When people moved into California, they brought invasive grasses, such as cheatgrass and common Mediterranean grass, that outcompeted native grasses and burn more quickly. They act as kindling for brushland fires.
California’s native shrubs burn easily, and so do conifers that release their seeds in fires to regenerate.
For more than a century — spurred by a 1910 inferno — the general government attitude has been to put out every fire. But Williams said that leads to a buildup of fuel that eventually burns.
About 97% of the fires in coastal California are started by people, either on purpose or accidentally, a study by Balch found. The top ignition causes are equipment use — such as weedwhackers, lawnmowers and chainsaws — arson and debris burning.

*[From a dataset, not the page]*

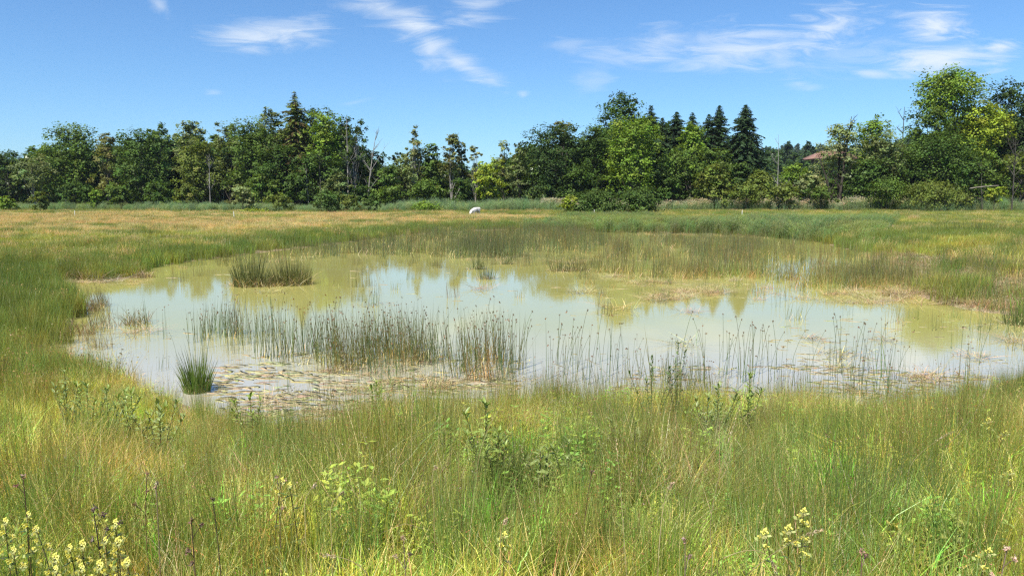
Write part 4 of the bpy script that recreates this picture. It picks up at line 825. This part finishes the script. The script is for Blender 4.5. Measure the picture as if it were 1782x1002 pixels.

Another contributor to runaway fires is that homes, especially roofs, are much more flammable than need be, Balch said.
While bigger fires can burn elsewhere — Alaska last year had nine times as much land burned as California — fire risk is greater in the Golden State because so many people live close to the flames.
“We don’t hear about fires in other places, the western U.S. or Alaska because they burn for days without getting near a home,” said University of Utah fire scientist Phil Dennison.
People keep building closer to areas that are wilder and beautiful but fire-prone, Flannigan said, so “we have to learn to live with fire. It’s not going to go away.”